Eighty percent of crashes are caused by distractions. "I'll catch myself swerving off the road, not off the road, but swerving, and I'll say, ‘Ooh my gosh," Evans said.

Harsher deterrents could be coming, because of tragedies like the one that killed Keith Odell. He was a Logan rocket scientist designing the next launch craft to replace the space shuttle.

His widow, Leila, told KSL, "They hadn't been on the road long at all when they were hit by an oncoming car that swerved into their lane and pushed them into oncoming traffic."

Initially investigators told his family they didn't know exactly what caused the crash that killed Odell and his co-worker. Months later, she learned police had subpoenaed the teenage driver's cell phone records. He'd been texting for 20 minutes, from the time he left home until the crash.

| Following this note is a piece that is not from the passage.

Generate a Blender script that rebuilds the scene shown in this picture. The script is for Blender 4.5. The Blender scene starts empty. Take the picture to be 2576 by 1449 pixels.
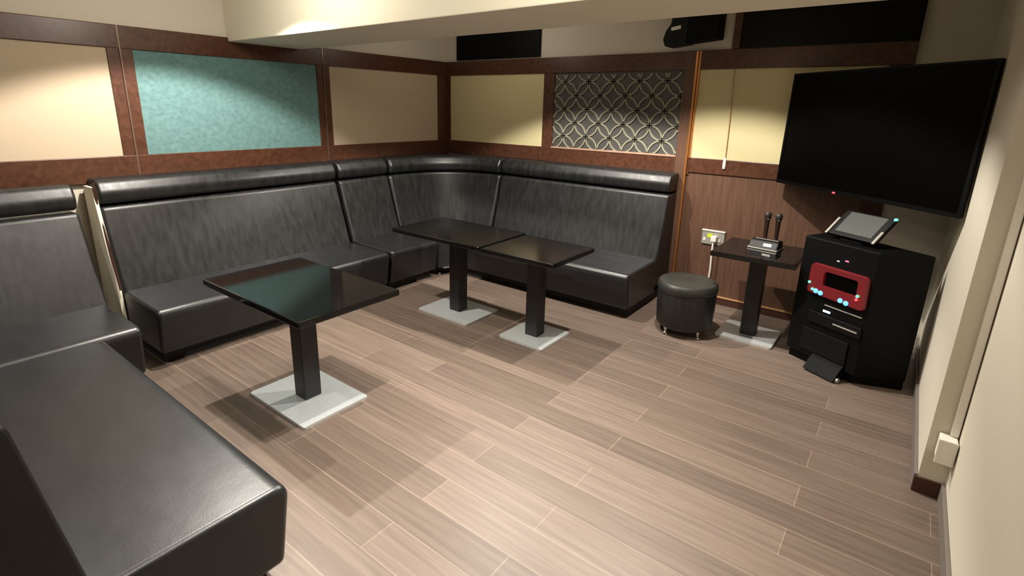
import bpy, bmesh, math, random
from mathutils import Vector, Matrix
random.seed(4)
PI = math.pi
sc = bpy.context.scene
COL = sc.collection

# ------------------------------------------------------------------ materials
def nodes(name):
    m = bpy.data.materials.new(name); m.use_nodes = True
    nt = m.node_tree
    return m, nt, nt.nodes['Principled BSDF']

def lin(c):
    return tuple(((x / 255) / 12.92 if x / 255 <= .04045 else ((x / 255 + .055) / 1.055) ** 2.4) for x in c) + (1,)

def mat(name, col, rough=.5, metal=0, spec=.5, bump=0, bscale=200, emit=None, estr=0, coat=0, vary=0, stretch=(1, 1, 1)):
    m, nt, p = nodes(name)
    p.inputs['Base Color'].default_value = lin(col)
    p.inputs['Roughness'].default_value = rough
    p.inputs['Metallic'].default_value = metal
    p.inputs['Specular IOR Level'].default_value = spec
    p.inputs['Coat Weight'].default_value = coat
    if emit:
        p.inputs['Emission Color'].default_value = lin(emit); p.inputs['Emission Strength'].default_value = estr
    if bump or vary:
        g = nt.nodes.new('ShaderNodeNewGeometry'); mp = nt.nodes.new('ShaderNodeMapping')
        mp.inputs['Scale'].default_value = stretch
        n = nt.nodes.new('ShaderNodeTexNoise'); n.inputs['Scale'].default_value = bscale; n.inputs['Detail'].default_value = 4
        nt.links.new(g.outputs['Position'], mp.inputs[0]); nt.links.new(mp.outputs[0], n.inputs['Vector'])
        if bump:
            b = nt.nodes.new('ShaderNodeBump'); b.inputs['Strength'].default_value = bump; b.inputs['Distance'].default_value = .004
            nt.links.new(n.outputs['Fac'], b.inputs['Height']); nt.links.new(b.outputs[0], p.inputs['Normal'])
        if vary:
            mx = nt.nodes.new('ShaderNodeMix'); mx.data_type = 'RGBA'
            c = lin(col)
            mx.inputs['A'].default_value = tuple(v * (1 - vary) for v in c[:3]) + (1,)
            mx.inputs['B'].default_value = tuple(min(1, v * (1 + vary)) for v in c[:3]) + (1,)
            nt.links.new(n.outputs['Fac'], mx.inputs['Factor']); nt.links.new(mx.outputs['Result'], p.inputs['Base Color'])
    return m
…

"It was just incredible that such selfishness and irresponsibility had caused this, that it wasn't just an accident," Leila said.

Attorney Greg Skordas says, "There's more of a desire to hold people accountable for their misdeeds, and that includes using your cell phone and texting while you're driving."

As a former prosecutor and now defense attorney, not involved in this case, Skordas believes distracted driving cases are becoming more common and attracting tougher scrutiny. "Every time there's an accident, you're going to see law enforcement officers going into cars, looking for cell phones and saying, ‘OK, was this in use at the time?" he said.

In Odell's case, prosecutors have charged the driver with negligent homicide in a double fatality. As legal teams and Odell's family follow the court case, they hope it provides deterrent to other drivers.

Odell's daughter, Megan, said, "I want to see this kid that's my age that caused as much damage as they did, because I didn't even think it was humanly possible until it happened."

Leila adds, "They were totally innocent. It was someone else's irresponsibility that has destroyed our lives."

Is there a way to Stay Safe and text? Not according to U of U psychologists who published research that found text messaging is 50 percent more dangerous than talking on a cell phone.